Neil: I just nominated you as ‘Tard of the Week’ over at [decentcontent].
Well, Mike, seeing that I’ve only been on about 4 of the 10-15 bad dates I’m allotted…sure!
Yo Jenna! You fuckin Rockmukkah!
And Lexie, step off my action.
I’m too licked.
Between the cosmopolitan and the sophistacated the tongue around here is likewise lusty victorian.
It’s all, get tied up, fall on your ass; and start all over again.
The tongue is seldom laid down long enough to roll past the unfurling flurries that raise fecund like the chatter filling the contours of a now crowding haunt, a flitter of sound, a space you can move through with your eyes closed, like getting up in the tired-dull of the night and prefering to move through the dark. You know, you just know, like your own hand, with your eyes closed tight, while waiting, repeat, waiting for more…
you haven’t nearly finished up what’s only presently just starting properly to get underway
Oh, Sweet Mother of God.
Someone’s been getting happy with BabelFish. Again.

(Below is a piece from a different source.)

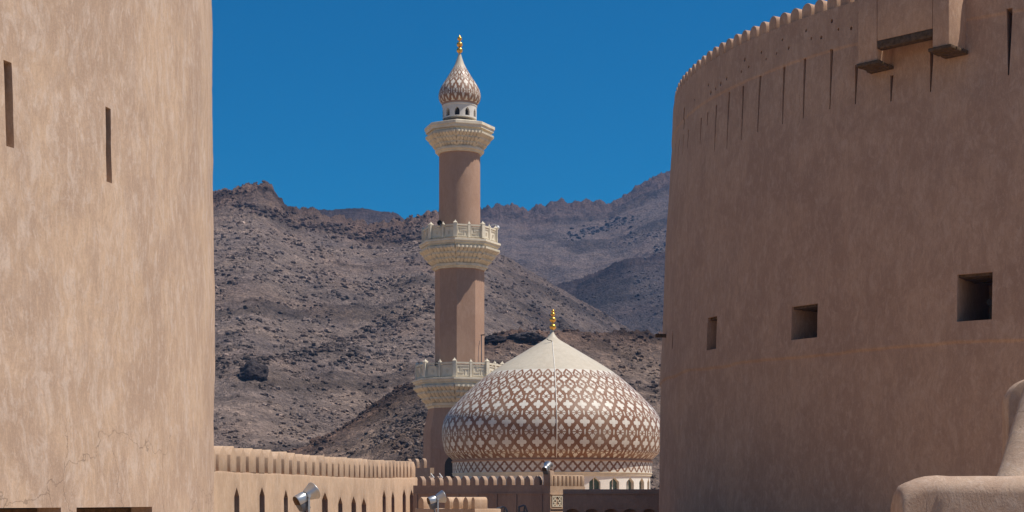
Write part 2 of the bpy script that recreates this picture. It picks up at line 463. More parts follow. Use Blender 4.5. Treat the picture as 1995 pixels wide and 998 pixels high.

Ladies, ladies, ladies, there is no need to fight. I’ll tell you that it is quite a high to have a couple hotties such as Lexie and Meme fighting over me. There’s plenty of me to go around. I’ll bring the whiskey and wine. What are you bringing?
He said whiskey first. He wants me more. HA.
So there.
naw…he said that cause he wants you to get drunk and pass out first so he can have his way with me.
You know I can drink you under the table, girl. Don’t even try to play that game with me.
Whatever happened to the good old days when women would settle down and marry a guy just because he had a job and, well, existed. At least back then I could get laid…
Well, Gil, let’s see here. I settled down and married a guy…but it turns out he wanted to lay back and get laid.
BY ASIAN HOOKERS.
The “good old days” disappeared when men stopped bringing home the bacon, and women had to find it themselves. On sale. I suspect that you have a problem getting laid because your views are pathetic and archaic. But I could be wrong.
Ouch, that hurt! By the sound of that post at least I can tell I’m not the only one not getting laid.
Wow, we have so much in common. We should hang out soon. Want to see my Star Wars collection?
Smooth, Gil, smooth.
Yeah, no shit.
but at least I got a giggle over your Star Wars collection.
Just a heads up for Lexie … Edmonton boys have bigger penises. But the guys from Calgary have more experience with animals.
As for Meme … I know I could never be Mr. New York. I couldn’t even be Mr. Plattsburg. But since you’ve gotta go through to 10 to 15 anyway … maybe Mr. Eleven or Twelve? …
It’s kind of weird that Lexie is the most macho man around this blog. In fact, considering all the Canadians, she might be the ONLY man.
Huh.
I was going to marry a Canadian once… make like Nancy Reagan and just say no, ok?
actually AJ, I was considering transferring Lexie over to boyspoke
…and marrying her.
Just so we can be clear about a couple things:
Lexie and Meme - Whiskey and wine. Wine and whiskey. The order doesn’t matter, I’m bringing them both and you ladies are going to get hammered in more than one way, trust me on that.
Bill - Edmonton boys may have bigger penises but they have fewer teeth and shower less often. They do like to aim for the middle though and that’s got to count for something.
Now ladies, where were we….
It’s good to see that you’re not easily discouraged. Aiming for failure NOW prevents the inevitable disappointment and heartbreak.
The ironic thing is, as I type this, there is a banner ad for a french maid’s outfit sold by Playboy. Perhaps this could be something to help Mr. New York really notice you. Just a thought.
- ok and where in Canada has bigger penises? although I’m much more inclined to enjoy a man who showers more often than every other Tuesday.
Truth be told places like Vancouver and Toronto have bigger dicks but Calgary has bigger penises ;^) I just didn’t want Bill to feel bad about living in Edmonton.